松波 そうです。自分の考えとしては、「文学」みたいな硬く凝り固まっているものを、優しく取り込んでくれるような包容力のあるものが、「小説」だと思っています。分かりやすく言うと、「文学」はガチガチ、「小説」はゆるゆる。
情報伝達の手段が文字しかなかった時代に成立したから、一般的に文字で書かれたものこそが「小説」ということになっています。けれど、実はそんなことはなくて。例えば今のYouTubeとかの映像表現も、自分は「小説」だと思っています。
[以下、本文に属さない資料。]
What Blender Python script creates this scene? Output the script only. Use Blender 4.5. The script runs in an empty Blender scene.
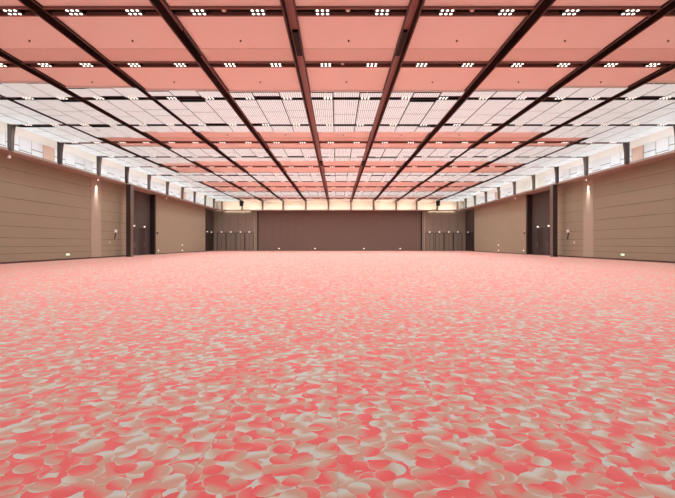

鴻池 YouTubeも「小説」なのか! おもしろ! 松波さんは小説を書きながら、「文学」を意識されていないということですか?
松波 意識してないですね。元々、私は下地が「小説」なんですよ。
鴻池 じゃあ、出版社の商品としての「純文学」という括りについては、どのようにお考えですか?
松波 そうですね。広大な「小説」という場所があって、それを 1 個 1 個、色々なジャンルで埋めていった。SF、エンタメ、ミステリなど。周りから埋めていったときに、真ん中にたまたま余っちゃった空洞。この空洞をじゃあ出版社として、分類しないといけない。
これを「純文学」って呼んでいる感じはあって。全部のジャンルからはみ出た、あぶれちゃったものが集合している空洞なんです。だからこそ、純文学の定義は難しいんですよ。みんな、空洞の説明に困るわけで。
鴻池 なるほど! 松波さんの作品がまさにそうですよね。ジャンルレスっていうか。「松波太郎」というジャンルでしかない。